Thursday, May 10, 2007

The End.

On the advice of my lawyer (and my wife!), I am shutting this thing down. (Apparently, a jury may not actually like stories about pube shaving or girls who don’t know how to properly poop.)

In honor of this occasion, I have written a little song:

This is the end, beautiful friend
This is the end, my only friend, the end.

Of our elaborate plans, the end
Of everything that stands, the end
No safety or surprise, the end
I'll never look into your eyes...again

Can you picture what will be
So limitless and free
Desperately in need...of some...stranger's hand
In a...desperate land

This is the end, beautiful friend
This is the end, my only friend, the end

But you'll never follow me
The end of laughter and soft lies
The end of nights we tried to die
This is the end

Of, if you don’t fancy that one, I have composed a second, more simple song:

Oh yeah, all right
Are you going to be in my dreams

And in the end
The love you take
Is equal to the love
You make

There’ll be a drum solo and guitar solo in between the verses, in the final version, I mean.

So there you have it. You’ve been very good to me. Thanks for reading. You Rock (with a capital ‘R’ - because that is how you roll. (Get it? "roll" - like rock n. roll. Get it? Get it?)).

Wednesday, May 02, 2007

To Keep You Happy

Things are going down here at work, and I am not at liberty to discuss. I need to lay low this week. I will try and post from home. To keep you happy, I have penned a very short, recent story. Also, I plan to revisit the shaved pubes subject again in the next couple of posts since there was some recent commenting activity that I never had the chance to address. So, if you want to comment again (or for the first time) seize the day!

Enjoy the story:

Last week I was enjoying a nice, quiet dinner with a rather hot female companion. World renowned French philosopher, Rene Descartes walks into the restaurant and sits down at a table next to mine.

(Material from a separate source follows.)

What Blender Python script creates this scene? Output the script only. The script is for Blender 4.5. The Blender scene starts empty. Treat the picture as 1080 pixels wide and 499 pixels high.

The waiter comes over and asks if he'd like an appetizer.

"No thank you," says Descartes, "I'd just like to order dinner."

"Would you like to hear our daily specials?" asks the waiter.

"No," says Descartes, getting impatient.

"Would you like a drink before dinner?" the waiter asks.

Descartes is insulted. (It is against his religion)

"I think not!" he says indignantly, and POOF! he disappeared.

(Je pense, donc je suis, after all).

Please remember that I love you with all of my cold little heart.